Dept. Cultural Vocation Development graduation exhibition

The graduation exhibition of Taipei Tech Department of Cultural Vocation Development began on Jan 4 at the Arts and Culture Center on campus. All pieces of works are displayed in creatively decorated booths. This year, the exhibition, entitled Holy Gift, is focus on looking tradition etiquette and custom through an innovative perspective. Many interesting works caught visitors’ eyes and here are three of them just to name a few.

How often can you have the chance to compose a song for a rock band? Guan Yi-yun did. Guan discovered his passion for hip hop at the moment his older sister hand him a CD of Eminem. In the beginning, he will sing his rap at in music class at school. Then he started to compose his own song by the equipment he bought used all his allowance his family gave him for get in a college. But the true turning point for his musical life happened in his sophomore year when he decided to drop out and learn from a record producer. This is the time when he had the opportunity to arrange the music for a local band called CaoTun Boyz. The number of viewers of the song he arranged surged over 1 million in three months according to Guan. The songs that Guan arranged mainly focus on local language, culture and beliefs. Guan noted that he wants to converse Taiwanese culture through music. Guan collected 7 songs he arranged or composed as his graduation project. His classmate and partner Lin Shao-en was in charge of the main image and packaging of this CD.

Lai Yu-jia likes babies. She adores their cuteness and softness. And this is the reason why she chooses to develop a series of products related to new born baby such as hand-made soap, bracelet, and towel etc. She studied Chinese birth customs and noticed that many traditions are lost or changed through time. But she see these traditions a way of showing how important and valuable a baby is to a family in old days. For example, a tradition called Xi San (literally wash three) happens on the third day after a baby was born. People will give newborn a bath in hope of health and peace. Lai uses her creative thinking to design products related to these customs and hopes that the value of these customs can be saved although the form might change.


Will you be interest in knowing what kind of cousin did crown princes have on their table? Two students Hong Yu-ting and Jiang Wang-yu not only reveal this secret but also bring these foods to life.

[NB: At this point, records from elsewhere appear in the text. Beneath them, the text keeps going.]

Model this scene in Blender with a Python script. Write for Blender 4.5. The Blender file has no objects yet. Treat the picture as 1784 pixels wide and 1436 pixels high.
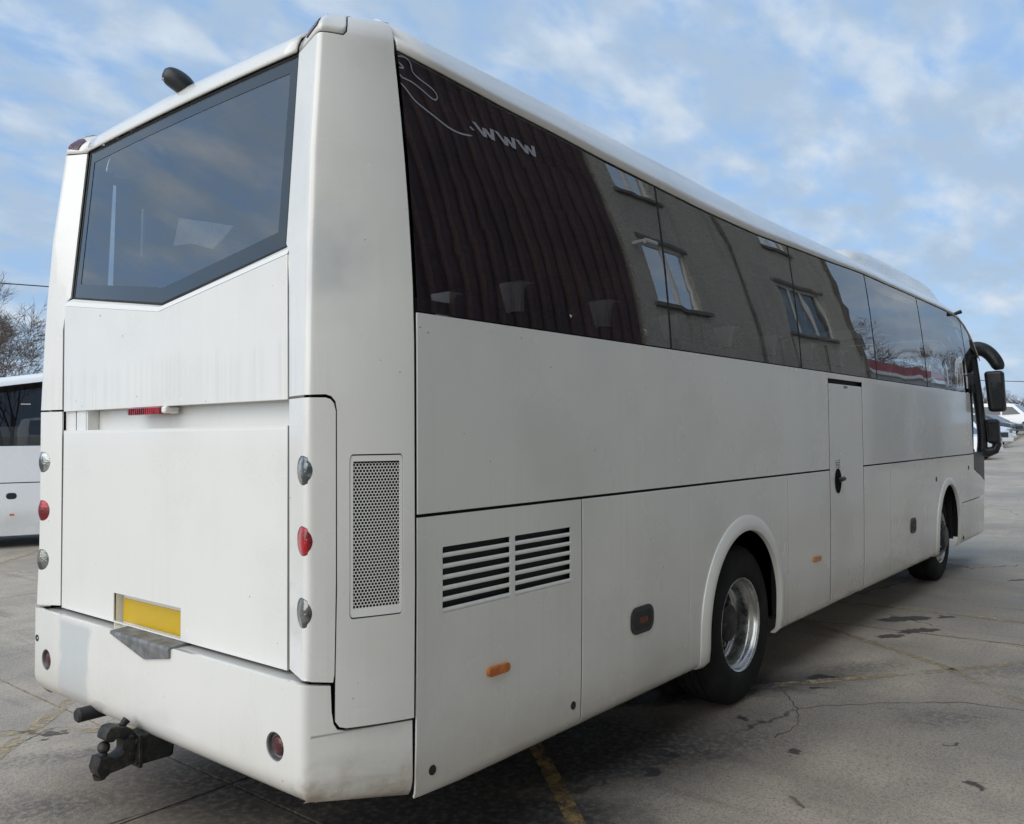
import bpy, bmesh, math, random
import numpy as np
from mathutils import Vector, Matrix
from mathutils.geometry import tessellate_polygon
random.seed(7)
R = math.radians
scene = bpy.context.scene
COL = scene.collection

# ------------------------------------------------------------------ camera, sky, sun, exposure
cam_data = bpy.data.cameras.new("camera")
cam = bpy.data.objects.new("camera", cam_data); COL.objects.link(cam)
CAM = Vector((-1.942, -3.5102, 1.7439)); YAW, PIT, ROL = 0.7091, 0.0371, -0.0093
fw = Vector((math.cos(YAW)*math.cos(PIT), math.sin(YAW)*math.cos(PIT), math.sin(PIT)))
rt = Vector((math.sin(YAW), -math.cos(YAW), 0)); up = rt.cross(fw)
r2 = rt*math.cos(ROL) + up*math.sin(ROL); u2 = -rt*math.sin(ROL) + up*math.cos(ROL)
M = Matrix((r2, u2, -fw)).transposed().to_4x4(); M.translation = CAM
cam.matrix_world = M
cam_data.sensor_fit = 'HORIZONTAL'; cam_data.sensor_width = 36.0
cam_data.lens = 1486.18/1784*36
cam_data.shift_x = 69.35/1784; cam_data.shift_y = -16.2/1784      # the photograph is cropped off-centre
cam_data.clip_start = 0.05; cam_data.clip_end = 6000
scene.camera = cam

SUN_EL = R(32); SUN_DIR = Vector((0.995, -0.06, 0)).normalized()    # horizontal direction the light travels
world = bpy.data.worlds.new("World"); scene.world = world; world.use_nodes = True
nt = world.node_tree; nt.nodes.clear()
def wn(t, **k):
    n = nt.nodes.new(t)
    for a, v in k.items(): setattr(n, a, v)
    return n
L = nt.links.new
wout = wn('ShaderNodeOutputWorld'); bg = wn('ShaderNodeBackground'); bg.inputs['Strength'].default_value = 0.1
L(bg.outputs[0], wout.inputs[0])
sky = wn('ShaderNodeTexSky', sky_type='NISHITA', sun_disc=False, sun_elevation=SUN_EL,
         sun_rotation=math.atan2(-SUN_DIR.x, -SUN_DIR.y), air_density=1.0, dust_density=0.6, ozone_density=1.6)
tc = wn('ShaderNodeTexCoord'); sep = wn('ShaderNodeSeparateXYZ'); L(tc.outputs['Generated'], sep.inputs[0])
zc = wn('ShaderNodeMath', operation='MAXIMUM'); L(sep.outputs['Z'], zc.inputs[0]); zc.inputs[1].default_value = 0.0
za = wn('ShaderNodeMath', operation='ADD'); L(zc.outputs[0], za.inputs[0]); za.inputs[1].default_value = 0.34
dx = wn('ShaderNodeMath', operation='DIVIDE'); L(sep.outputs['X'], dx.inputs[0]); L(za.outputs[0], dx.inputs[1])
dy = wn('ShaderNodeMath', operation='DIVIDE'); L(sep.outputs['Y'], dy.inputs[0]); L(za.outputs[0], dy.inputs[1])
cx = wn('ShaderNodeCombineXYZ'); L(dx.outputs[0], cx.inputs[0]); L(dy.outputs[0], cx.inputs[1])
mp = wn('ShaderNodeMapping'); L(cx.outputs[0], mp.inputs[0]); mp.inputs['Scale'].default_value = (1.0, 1.5, 1); mp.inputs['Rotation'].default_value = (0, 0, R(25))
n1 = wn('ShaderNodeTexNoise'); n1.inputs['Scale'].default_value = 8.0; n1.inputs['Detail'].default_value = 9; n1.inputs['Roughness'].default_value = 0.52; n1.inputs['Distortion'].default_value = 0.25
L(mp.outputs[0], n1.inputs['Vector'])
n2 = wn('ShaderNodeTexNoise'); n2.inputs['Scale'].default_value = 0.8; n2.inputs['Detail'].default_value = 3
L(mp.outputs[0], n2.inputs['Vector'])
add = wn('ShaderNodeMath', operation='MULTIPLY_ADD'); L(n2.outputs[0], add.inputs[0]); add.inputs[1].default_value = 0.5; L(n1.outputs[0], add.inputs[2])
cr = wn('ShaderNodeMapRange', interpolation_type='SMOOTHSTEP'); L(add.outputs[0], cr.inputs[0])
cr.inputs[1].default_value = 0.52; cr.inputs[2].default_value = 0.90
n3 = wn('ShaderNodeTexNoise'); n3.inputs['Scale'].default_value = 5.5; n3.inputs['Detail'].default_value = 6; n3.inputs['Roughness'].default_value = 0.5
L(mp.outputs[0], n3.inputs['Vector'])
ccol = wn('ShaderNodeMix', data_type='RGBA'); c3 = wn('ShaderNodeMapRange', interpolation_type='SMOOTHSTEP'); L(n3.outputs[0], c3.inputs[0]); c3.inputs[1].default_value = .40; c3.inputs[2].default_value = .74; L(c3.outputs[0], ccol.inputs['Factor'])
ccol.inputs['A'].default_value = (1.80, 2.36, 3.08, 1); ccol.inputs['B'].default_value = (2.85, 3.25, 3.72, 1)
skyb = wn('ShaderNodeMix', data_type='RGBA', blend_type='MIX'); skyb.inputs['Factor'].default_value = 0.85
L(sky.outputs[0], skyb.inputs['A']); skyb.inputs['B'].default_value = (1.32, 2.12, 3.35, 1)
hz = wn('ShaderNodeMapRange'); L(zc.outputs[0], hz.inputs[0]); hz.inputs[1].default_value = 0.0; hz.inputs[2].default_value = 0.30; hz.inputs[3].default_value = 0.45; hz.inputs[4].default_value = 0.0
hmix = wn('ShaderNodeMix', data_type='RGBA'); L(hz.outputs[0], hmix.inputs['Factor']); L(skyb.outputs['Result'], hmix.inputs['A']); hmix.inputs['B'].default_value = (1.75, 2.3, 2.95, 1)
cm = wn('ShaderNodeMix', data_type='RGBA'); L(cr.outputs[0], cm.inputs['Factor']); L(hmix.outputs['Result'], cm.inputs['A']); L(ccol.outputs['Result'], cm.inputs['B'])
L(cm.outputs['Result'], bg.inputs['Color'])

sun_data = bpy.data.lights.new("sun", 'SUN'); sun_data.energy = 1.05; sun_data.angle = R(75); sun_data.color = (1.0, 0.95, 0.87)
sun = bpy.data.objects.new("sun", sun_data); COL.objects.link(sun)
sdir = Vector((SUN_DIR.x*math.cos(SUN_EL), SUN_DIR.y*math.cos(SUN_EL), -math.sin(SUN_EL)))
sun.rotation_euler = sdir.to_track_quat('-Z', 'Y').to_euler(); sun.location = (-8, 6, 12)
vs = scene.view_settings
vs.view_transform = 'Standard'; vs.look = 'None'; vs.gamma = 1.0; vs.exposure = 1.22; vs.use_curve_mapping = False

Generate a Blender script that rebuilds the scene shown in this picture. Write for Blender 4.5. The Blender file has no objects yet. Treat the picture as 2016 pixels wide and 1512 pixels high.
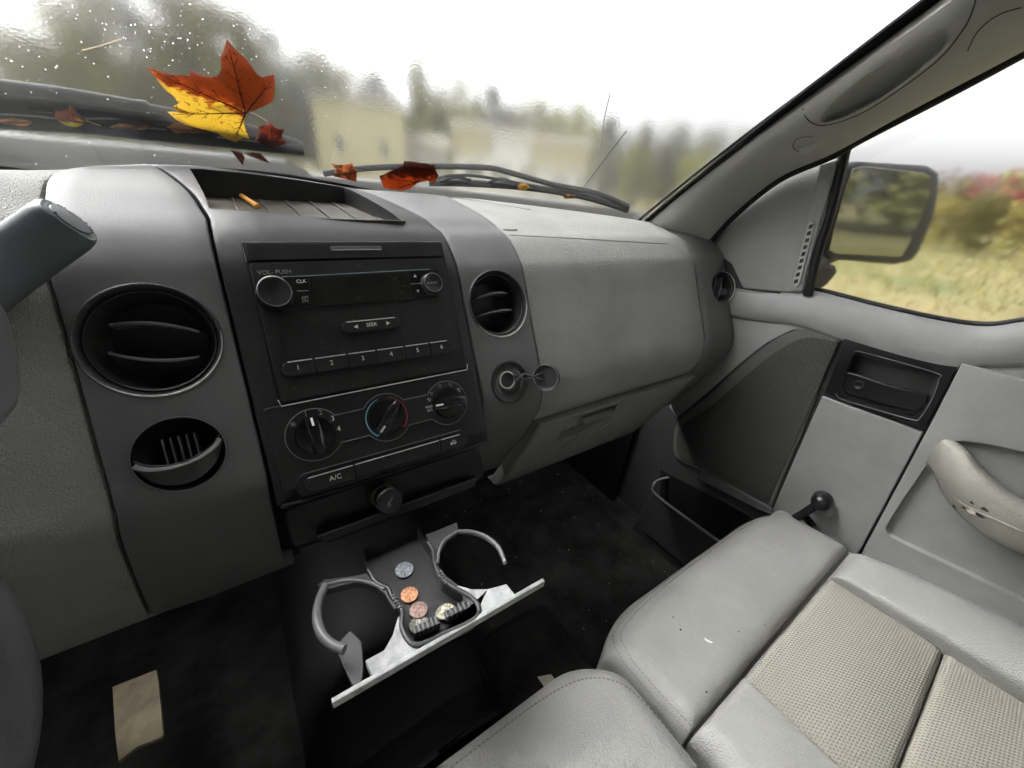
import bpy, bmesh, math, random
from mathutils import Vector, Matrix, noise
from mathutils.bvhtree import BVHTree
R_ = random.Random(7)
sc = bpy.context.scene
C = sc.collection

# ------------------------------------------------------------------ camera
AX = Vector((.829, .196, -.524)).normalized()
AD = Vector((.1608, -.986, -.0452)); AD = (AD - AX * AD.dot(AX)).normalized()
AN = AX.cross(-AD); _t = math.radians(28)
AZ = (math.cos(_t) * (-AD) + math.sin(_t) * AN).normalized()
AY = AZ.cross(AX)
ROT = Matrix((AX, AY, AZ))            # camera axes -> world
CAM = Vector((0, 0, 1.7)); FPX = 757.0
cd = bpy.data.cameras.new('camera'); co = bpy.data.objects.new('camera', cd); C.objects.link(co)
co.matrix_world = Matrix.Translation(CAM) @ ROT.to_4x4()
cd.sensor_width = 36; cd.lens = FPX / 2016 * 36; cd.clip_start = .01; cd.clip_end = 2000
sc.camera = co
# ------------------------------------------------------------------ world, sun, exposure
w = bpy.data.worlds.new('World'); sc.world = w; w.use_nodes = True
nt = w.node_tree; nt.nodes.clear()
sky = nt.nodes.new('ShaderNodeTexSky'); sky.sky_type = 'NISHITA'; sky.sun_disc = False
SUN_EL, SUN_ROT = math.radians(48), math.radians(-35)
sky.sun_elevation = SUN_EL; sky.sun_rotation = SUN_ROT
sky.air_density = 1.0; sky.dust_density = 6.0; sky.ozone_density = 1.0
hs = nt.nodes.new('ShaderNodeHueSaturation'); hs.inputs['Saturation'].default_value = .04
bg = nt.nodes.new('ShaderNodeBackground'); bg.inputs['Strength'].default_value = .15
out = nt.nodes.new('ShaderNodeOutputWorld')
nt.links.new(sky.outputs[0], hs.inputs['Color']); nt.links.new(hs.outputs[0], bg.inputs[0]); nt.links.new(bg.outputs[0], out.inputs[0])
sl = bpy.data.lights.new('sun', 'SUN'); sl.energy = 1.0; sl.angle = math.radians(25); sl.color = (1, .985, .965)
so = bpy.data.objects.new('sun', sl); C.objects.link(so)
sd = Vector((math.sin(SUN_ROT) * math.cos(SUN_EL), math.cos(SUN_ROT) * math.cos(SUN_EL), math.sin(SUN_EL)))
so.rotation_euler = sd.to_track_quat('Z', 'Y').to_euler(); so.location = (0, 0, 30)
sc.view_settings.view_transform = 'Standard'; sc.view_settings.look = 'None'
sc.view_settings.exposure = 1.55; sc.view_settings.gamma = 1; sc.view_settings.use_curve_mapping = False
sc.cycles.use_denoising = True
sc.cycles.max_bounces = 10; sc.cycles.diffuse_bounces = 5; sc.cycles.glossy_bounces = 4
sc.cycles.transmission_bounces = 8; sc.cycles.transparent_max_bounces = 12
sc.cycles.sample_clamp_indirect = 6; sc.cycles.blur_glossy = 0.3
sc.cycles.caustics_refractive = True; sc.cycles.caustics_reflective = True

# ------------------------------------------------------------------ pixel helpers: a sight line met with a surface of known place
def ray(px, py): return ROT @ Vector((px - 1008, -(py - 756), -FPX))
def PX(px, py, x): r = ray(px, py); return CAM + r * ((x - CAM.x) / r.x)
def PY(px, py, y): r = ray(px, py); return CAM + r * ((y - CAM.y) / r.y)
def PZ(px, py, z): r = ray(px, py); return CAM + r * ((z - CAM.z) / r.z)
FO = Vector((.01, .520, 1.622)); FN = Vector((0, -.883, .469)).normalized(); FU = Vector((0, .469, .883)).normalized()
def PP(px, py, o=0.0):
    r = ray(px, py); return CAM + r * ((FO + FN * o - CAM).dot(FN) / r.dot(FN))
def FP(s, t, o=0.0): return Vector((s, 0, 0)) + Vector((0, FO.y, FO.z)) + FU * t + FN * o   # point on the stack face
def ft(px, py, o=0.0):
    p = PP(px, py, o); return p.x, (p - FP(0, 0, o)).dot(FU)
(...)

According to Jiang, the Taiwan Nichinichi Shimpo, a newspaper published during Japanese colonial period in Taiwan, has recipes for a famous restaurant where Japan crown prince dined during his visit to Taiwan in 1923. They follow the recipe and bring new energy into these cousins by design four different lunch boxes. But the cooking process is not always smooth. Although they like to cook, it still took about three months to make sure every dish in the box is perfect. Because these are banquet dishes, they also made some alternations in order to fit them into a lunch box. Take a fried egg dish for an example, this dish was originally a soup. Yet they managed to conserve the soup flavor by adding it to a batter and then fried it .  “I want to show people that Taiwan also has fine banquet dishes besides local dishes”, Jiang added in the interview.